Rechtliche Beurteilung
Aus der Begründung:
Der gegen diesen Beschluß erhobene Revisionsrekurs ist begrundet. § 382 Z. 8 EO. ist ebenso wie §§ 107, 117 ABGB. eine Vorschrift, welche den vorläufigen Unterhalt der Gattin und der Kinder gegenüber dem Ehemann sichern will. Der Ehemann ist zur Erfüllung der ihm obliegenden vorläufigen Unterhaltspflicht gegenüber den in § 382 Z. 8 EO. genannten Personen anzuhalten, auch wenn die Voraussetzungen des § 379 EO. nicht gegeben sind. Dies folgt aus dem familienrechtlichen Naheverhältnis, in dem der Gegner der gefährdeten Partei zu seiner Gattin (seinen Kindern) steht. Da der Unterhaltsanspruch nach der Scheidung nur eine Modifikation des während der Ehe bestandenen Unterhaltsanspruches darstellt, so hat die Judikatur aus § 117 ABGB. abgeleitet, daß die Begünstigung des § 382 Z. 8 EO. auch der getrennten Ehegattin zugute kommt und hat die Praxis dieses Privileg nach Einführung des Ehegesetzes auch der geschiedenen Gattin zuerkannt (SZ. XXII/16 und 186). Wenn der Ehemann aber gestorben ist, so ist das Naheverhältnis, das bisher zwischen der Berechtigten und dem Zahlungsverpflichteten bestand, weggefallen.
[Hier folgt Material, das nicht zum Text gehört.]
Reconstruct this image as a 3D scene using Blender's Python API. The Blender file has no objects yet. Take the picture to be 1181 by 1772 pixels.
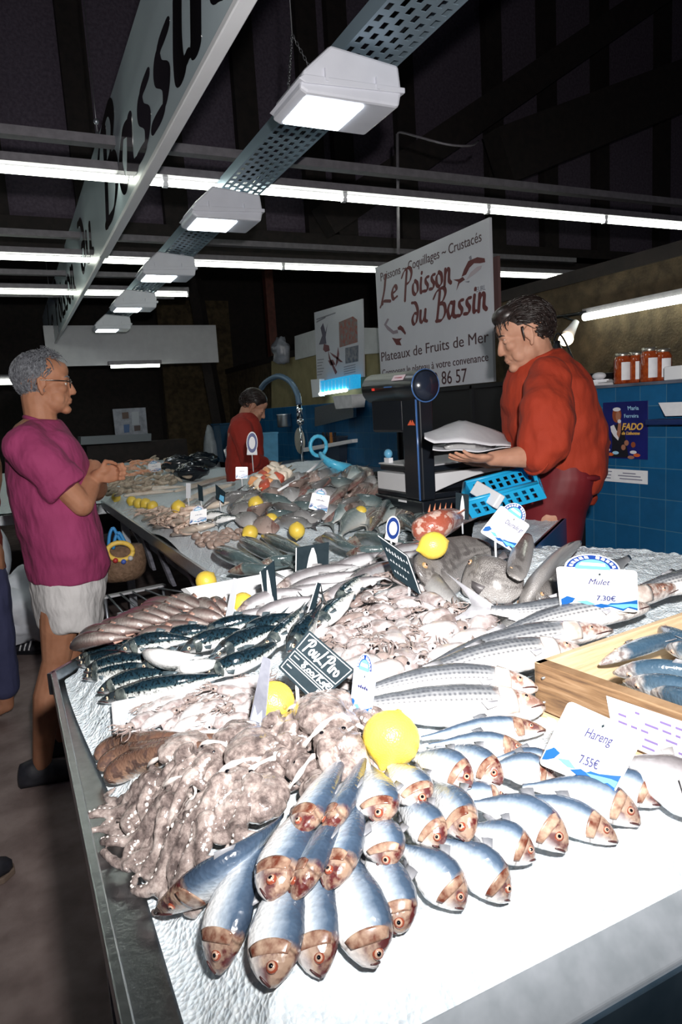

Der Erbe kann ein vollkommen Fremder sein, der mit dem Erblasser weder verwandt noch verschwägert ist. Das Arbeitseinkommen des unbedingt erbserklärten Erben, gegen den ein Anspruch nach § 796 ABGB. geltend gemacht wird, ist daher nur nach § 5 LohnpfändungsV. und nicht nach § 6 der Pfändung unterworfen. Da er nicht in dem Naheverhältnis zu der gefährdeten Partei steht, wie der Ehemann, sein Erblasser, so ist es daher auch folgerichtig, daß ihm gegenüber die Begünstigungsvorschrift des § 382 Z. 8 EO. keine Anwendung findet.
Die Rechtslage ist aber auch keine andere, wenn ein Anspruch gegen die Verlassenschaft für nach dem Tod des Ehemannes angeblich entstandene Unterhaltsraten nach § 796 ABGB. geltend gemacht wird. Solange der Ehemann lebte, standen die Unterhaltsansprüche der Frau in gleicher Priorität mit seinen sonstigen Schulden. Nach seinem Tode hat die Witwe einen Anspruch auf eine Rente nach § 796 ABGB. nur dann, wenn die vor dem Tod des Erblassers entstandenen Schulden gedeckt sind, weil bei Nachlaßüberschuldung ein Anspruch nach § 796 ABGB. - abweichend vom Anspruch nach § 1243 ABGB. - gar nicht entsteht. Die Anwendbarkeit des § 382 Z. 8 EO. auf solche Fälle würde die Nachlaßgläubiger der Gefahr aussetzen, daß die ihnen verfangene Masse zugunsten der erblasserischen Witwe ganz oder teilweise entzogen wird.
Die vom Rekursgericht angeordneten Erhebungen über den Wert der Verlassenschaft kann diese Gefahr nicht bannen, da es nicht nur auf den Wert der Nachlaßmasse, sondern auf die Höhe der Nachlaßverbindlichkeiten ankommt, über deren Höhe die gefährdete Partei übrigens nicht einmal Behauptungen aufgestellt hat. Eine amtswegige Schuldenstandserhebung ist aber im Provisorialverfahren ausgeschlossen. Auch das beweist die Unanwendbarkeit des § 382 Z. 8 EO. auf den gegenständlichen Fall.
Eine analoge Anwendung des § 382 Z. 8 EO. auf den Anspruch nach § 796 ABGB. ist demnach abzulehnen.